I think the key to your gay or not gay quandary can be found in the following lyric of the first song. “You’re just as far in as you will ever be out”. Dude you are as gay as Jeff Garcia.
I think the first song by Anna Nalick is better on the strength of the lyrics alone. “Life is like an hour glass glued to the table” paired with “You can’t jump the track we’re like cars on a cable” is strong. The Faith Hill lyrics are lame. Faiths hotness lifts the whole song but it is lyrically weak. Any chic that has the word ‘lick’ in her name can’t be all bad and while I agree Faith Hill is hotter, Anna is no slouch.
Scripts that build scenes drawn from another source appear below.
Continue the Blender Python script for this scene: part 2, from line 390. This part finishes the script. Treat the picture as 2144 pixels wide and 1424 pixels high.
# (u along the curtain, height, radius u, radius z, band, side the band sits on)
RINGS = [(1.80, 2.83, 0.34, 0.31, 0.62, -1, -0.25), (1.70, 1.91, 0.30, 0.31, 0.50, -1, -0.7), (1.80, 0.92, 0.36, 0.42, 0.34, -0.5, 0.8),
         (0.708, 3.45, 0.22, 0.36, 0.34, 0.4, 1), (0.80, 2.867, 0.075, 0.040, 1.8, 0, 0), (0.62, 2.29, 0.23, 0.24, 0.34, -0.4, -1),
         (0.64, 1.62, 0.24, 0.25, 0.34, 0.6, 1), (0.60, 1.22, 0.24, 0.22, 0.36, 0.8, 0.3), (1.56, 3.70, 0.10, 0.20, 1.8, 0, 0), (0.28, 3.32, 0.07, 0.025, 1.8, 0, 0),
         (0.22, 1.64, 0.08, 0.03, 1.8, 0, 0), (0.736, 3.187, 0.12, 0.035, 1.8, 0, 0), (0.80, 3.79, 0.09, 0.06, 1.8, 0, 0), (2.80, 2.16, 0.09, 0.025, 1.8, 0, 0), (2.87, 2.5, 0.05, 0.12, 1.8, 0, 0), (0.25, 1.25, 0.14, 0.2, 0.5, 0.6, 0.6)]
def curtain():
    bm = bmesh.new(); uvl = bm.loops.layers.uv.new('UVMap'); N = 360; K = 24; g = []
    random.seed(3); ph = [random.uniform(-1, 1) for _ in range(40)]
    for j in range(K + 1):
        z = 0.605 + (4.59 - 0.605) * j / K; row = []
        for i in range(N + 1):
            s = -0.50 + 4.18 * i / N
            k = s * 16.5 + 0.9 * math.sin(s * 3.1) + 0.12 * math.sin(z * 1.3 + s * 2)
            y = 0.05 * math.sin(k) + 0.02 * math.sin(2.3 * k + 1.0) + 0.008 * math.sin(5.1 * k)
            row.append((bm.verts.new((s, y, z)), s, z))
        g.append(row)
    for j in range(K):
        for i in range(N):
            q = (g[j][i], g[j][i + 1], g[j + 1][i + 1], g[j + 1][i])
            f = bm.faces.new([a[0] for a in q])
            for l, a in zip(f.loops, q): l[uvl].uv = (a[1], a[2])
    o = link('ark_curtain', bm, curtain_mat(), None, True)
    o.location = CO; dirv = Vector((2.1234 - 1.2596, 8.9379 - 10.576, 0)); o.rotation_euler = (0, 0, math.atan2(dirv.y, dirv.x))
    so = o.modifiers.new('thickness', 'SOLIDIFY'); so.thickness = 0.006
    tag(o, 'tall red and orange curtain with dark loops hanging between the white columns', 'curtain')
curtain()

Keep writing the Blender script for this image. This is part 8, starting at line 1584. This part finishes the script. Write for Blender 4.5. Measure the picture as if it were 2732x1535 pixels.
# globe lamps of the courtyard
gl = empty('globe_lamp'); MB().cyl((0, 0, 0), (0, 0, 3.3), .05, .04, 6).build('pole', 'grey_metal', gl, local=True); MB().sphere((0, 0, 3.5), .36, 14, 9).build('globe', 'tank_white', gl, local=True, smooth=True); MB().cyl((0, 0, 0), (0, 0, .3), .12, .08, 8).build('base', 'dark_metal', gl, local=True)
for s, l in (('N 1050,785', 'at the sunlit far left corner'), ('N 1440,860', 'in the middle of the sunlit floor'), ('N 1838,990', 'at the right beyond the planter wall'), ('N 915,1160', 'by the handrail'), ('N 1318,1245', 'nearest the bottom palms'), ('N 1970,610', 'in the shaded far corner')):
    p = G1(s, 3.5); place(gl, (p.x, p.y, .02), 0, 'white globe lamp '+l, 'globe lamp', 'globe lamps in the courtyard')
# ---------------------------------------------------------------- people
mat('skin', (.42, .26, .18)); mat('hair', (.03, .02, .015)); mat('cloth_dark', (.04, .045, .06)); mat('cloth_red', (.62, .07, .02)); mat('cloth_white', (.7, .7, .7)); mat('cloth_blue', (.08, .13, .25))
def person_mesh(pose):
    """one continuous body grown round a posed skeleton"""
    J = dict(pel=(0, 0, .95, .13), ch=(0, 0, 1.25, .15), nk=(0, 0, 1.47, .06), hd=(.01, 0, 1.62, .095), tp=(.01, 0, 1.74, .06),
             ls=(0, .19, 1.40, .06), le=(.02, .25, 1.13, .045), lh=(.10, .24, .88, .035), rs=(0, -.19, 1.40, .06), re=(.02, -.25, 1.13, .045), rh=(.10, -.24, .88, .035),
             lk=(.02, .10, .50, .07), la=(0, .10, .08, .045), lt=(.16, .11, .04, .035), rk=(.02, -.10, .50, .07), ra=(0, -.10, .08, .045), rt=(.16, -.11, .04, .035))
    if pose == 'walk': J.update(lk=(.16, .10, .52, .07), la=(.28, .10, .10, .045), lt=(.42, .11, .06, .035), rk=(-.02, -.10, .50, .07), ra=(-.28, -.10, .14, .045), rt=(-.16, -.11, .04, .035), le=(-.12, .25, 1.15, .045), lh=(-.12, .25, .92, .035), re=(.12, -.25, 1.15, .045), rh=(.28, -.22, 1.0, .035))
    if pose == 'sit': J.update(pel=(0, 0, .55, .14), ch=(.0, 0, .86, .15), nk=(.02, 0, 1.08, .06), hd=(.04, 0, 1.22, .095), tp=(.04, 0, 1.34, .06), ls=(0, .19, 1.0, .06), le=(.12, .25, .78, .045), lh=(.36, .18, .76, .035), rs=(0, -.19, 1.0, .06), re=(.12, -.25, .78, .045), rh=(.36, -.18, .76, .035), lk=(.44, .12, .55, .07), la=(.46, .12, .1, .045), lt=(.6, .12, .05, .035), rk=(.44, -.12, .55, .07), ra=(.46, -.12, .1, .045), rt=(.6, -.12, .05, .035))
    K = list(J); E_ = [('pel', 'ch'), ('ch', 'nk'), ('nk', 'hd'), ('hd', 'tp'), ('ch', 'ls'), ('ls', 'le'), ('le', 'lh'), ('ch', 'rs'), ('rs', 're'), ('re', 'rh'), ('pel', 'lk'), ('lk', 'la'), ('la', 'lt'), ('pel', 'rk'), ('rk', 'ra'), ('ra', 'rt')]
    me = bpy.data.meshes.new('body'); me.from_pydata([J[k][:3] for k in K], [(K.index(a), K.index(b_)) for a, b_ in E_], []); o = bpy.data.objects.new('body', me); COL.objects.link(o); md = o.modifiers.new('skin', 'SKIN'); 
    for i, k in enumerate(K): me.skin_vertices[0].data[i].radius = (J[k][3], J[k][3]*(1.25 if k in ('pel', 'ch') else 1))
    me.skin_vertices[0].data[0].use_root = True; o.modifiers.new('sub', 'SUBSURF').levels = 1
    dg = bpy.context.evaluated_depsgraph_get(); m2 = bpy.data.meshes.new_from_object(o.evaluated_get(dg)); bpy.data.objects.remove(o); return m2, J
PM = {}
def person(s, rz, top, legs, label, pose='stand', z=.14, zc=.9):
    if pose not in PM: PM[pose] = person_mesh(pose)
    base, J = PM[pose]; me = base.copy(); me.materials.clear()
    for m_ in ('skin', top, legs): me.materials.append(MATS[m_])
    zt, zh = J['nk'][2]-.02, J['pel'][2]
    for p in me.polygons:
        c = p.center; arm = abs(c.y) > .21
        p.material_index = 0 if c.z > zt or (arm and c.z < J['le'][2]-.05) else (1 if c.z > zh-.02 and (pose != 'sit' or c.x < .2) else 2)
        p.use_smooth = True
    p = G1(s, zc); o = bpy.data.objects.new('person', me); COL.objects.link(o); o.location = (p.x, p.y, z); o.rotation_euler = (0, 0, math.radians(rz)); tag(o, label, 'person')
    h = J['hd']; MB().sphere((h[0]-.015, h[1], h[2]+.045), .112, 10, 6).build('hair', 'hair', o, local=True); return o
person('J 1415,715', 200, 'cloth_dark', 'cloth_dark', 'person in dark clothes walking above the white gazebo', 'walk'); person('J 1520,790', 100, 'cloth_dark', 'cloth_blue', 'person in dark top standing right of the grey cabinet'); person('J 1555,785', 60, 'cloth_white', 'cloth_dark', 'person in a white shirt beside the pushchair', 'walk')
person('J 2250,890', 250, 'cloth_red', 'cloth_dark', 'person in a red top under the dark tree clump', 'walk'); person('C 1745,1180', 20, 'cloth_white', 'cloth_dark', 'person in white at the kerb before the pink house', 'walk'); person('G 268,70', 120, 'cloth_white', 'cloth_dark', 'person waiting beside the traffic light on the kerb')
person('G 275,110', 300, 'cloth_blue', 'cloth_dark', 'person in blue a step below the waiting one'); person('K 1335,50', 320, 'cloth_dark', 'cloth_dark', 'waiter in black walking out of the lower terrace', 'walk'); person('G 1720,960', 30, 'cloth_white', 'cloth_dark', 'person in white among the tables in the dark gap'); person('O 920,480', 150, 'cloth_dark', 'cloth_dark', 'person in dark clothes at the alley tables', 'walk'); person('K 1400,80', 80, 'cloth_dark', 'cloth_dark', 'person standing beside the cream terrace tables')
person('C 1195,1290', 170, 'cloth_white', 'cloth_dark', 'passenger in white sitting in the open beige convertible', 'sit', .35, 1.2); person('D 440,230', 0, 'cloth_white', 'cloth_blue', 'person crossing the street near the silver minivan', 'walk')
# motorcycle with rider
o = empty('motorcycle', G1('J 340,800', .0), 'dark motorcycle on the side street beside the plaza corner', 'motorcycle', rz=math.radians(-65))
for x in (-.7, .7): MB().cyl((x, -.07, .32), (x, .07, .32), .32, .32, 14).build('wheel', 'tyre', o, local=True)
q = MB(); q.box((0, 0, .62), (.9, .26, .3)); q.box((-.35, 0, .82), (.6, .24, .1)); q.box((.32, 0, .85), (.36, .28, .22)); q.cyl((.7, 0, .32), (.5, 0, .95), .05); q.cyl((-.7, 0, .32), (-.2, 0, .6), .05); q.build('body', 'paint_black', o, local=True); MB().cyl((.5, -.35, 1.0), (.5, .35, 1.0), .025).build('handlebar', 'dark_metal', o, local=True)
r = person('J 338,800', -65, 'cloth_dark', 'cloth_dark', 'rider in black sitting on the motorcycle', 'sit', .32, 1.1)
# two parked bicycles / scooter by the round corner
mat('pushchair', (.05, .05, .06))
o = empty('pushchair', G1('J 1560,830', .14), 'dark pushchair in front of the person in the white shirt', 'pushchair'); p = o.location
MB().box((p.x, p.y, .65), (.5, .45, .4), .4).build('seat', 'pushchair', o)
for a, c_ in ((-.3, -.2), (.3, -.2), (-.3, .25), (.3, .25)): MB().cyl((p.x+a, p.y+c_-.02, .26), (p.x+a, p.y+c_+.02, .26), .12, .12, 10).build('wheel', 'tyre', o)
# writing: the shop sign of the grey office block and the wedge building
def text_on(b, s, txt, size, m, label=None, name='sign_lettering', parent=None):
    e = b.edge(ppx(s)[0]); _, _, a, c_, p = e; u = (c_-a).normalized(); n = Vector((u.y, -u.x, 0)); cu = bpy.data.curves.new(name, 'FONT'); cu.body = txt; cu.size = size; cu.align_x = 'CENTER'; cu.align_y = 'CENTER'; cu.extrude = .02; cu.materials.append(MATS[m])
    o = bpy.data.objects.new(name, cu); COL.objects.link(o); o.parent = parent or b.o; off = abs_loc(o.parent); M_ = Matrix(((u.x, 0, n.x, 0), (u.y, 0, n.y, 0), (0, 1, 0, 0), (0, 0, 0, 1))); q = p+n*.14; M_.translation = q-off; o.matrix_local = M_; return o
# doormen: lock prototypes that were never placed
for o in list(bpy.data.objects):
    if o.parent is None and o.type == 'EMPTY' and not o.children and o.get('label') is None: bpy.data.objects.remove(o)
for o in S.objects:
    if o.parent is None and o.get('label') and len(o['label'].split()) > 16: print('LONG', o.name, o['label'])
The Anna video does suck ass but let me point out a few issues with the Faith Hill video. Faith cannot dance, she can barely move without looking like a baby giraffe that just dropped and is taking its first steps to the water hole. Staying with the African Savannah theme, this video has me staring at Faith like a hungry lion but then I notice her obvious defense mechanisms, those swinging arms of death. What the hell is up with all of the arm movements? The only way her movements make any sense is if there was a huge cloud of nats swarming her head the whole time. Watch the video again and imagine her in a swarm of bees, you will laugh your ass off. Why does she think that standing still and waving her arms around like a loon looks good or sexy for that matter? This chic really does not know how to move her arms and legs at the same time. There is only one scene where she is moving her feet and all she is doing is walking toward the camera. Credit the director for putting her on her back half naked on a bed. How could she mess that up? Somehow even laying on her back tied up in a sheet doesn’t slow those arms down. WTF
Not bees, Dave...ecstasy. She looks like she's just taken a massive hit of ecstasy.
I mean, that's what I ASSUME it looks like having had no personal experience with the drug myself. That shit will f8ck you up.
God I love drugs.
The only problem with the ecstasy theory is that every time I see people slammed on X they are dancing. Moving their feet and arms at the same time.
Maybe Faith combined x with a spinal tap of some kind so she was unable to move her feet. I’ll bet if you look really close in some of the long shots you will see the bottom of one of those parade float stands that goes up to and is strapped to her waist and this is the only thing that is keeping her from falling over.
If you saw a ‘making the video’ on this one and the set camera panned back it would show some guys just off camera waving glow sticks in her face to get her to move her arms around like she did. It all makes perfect sense, thanks wooget.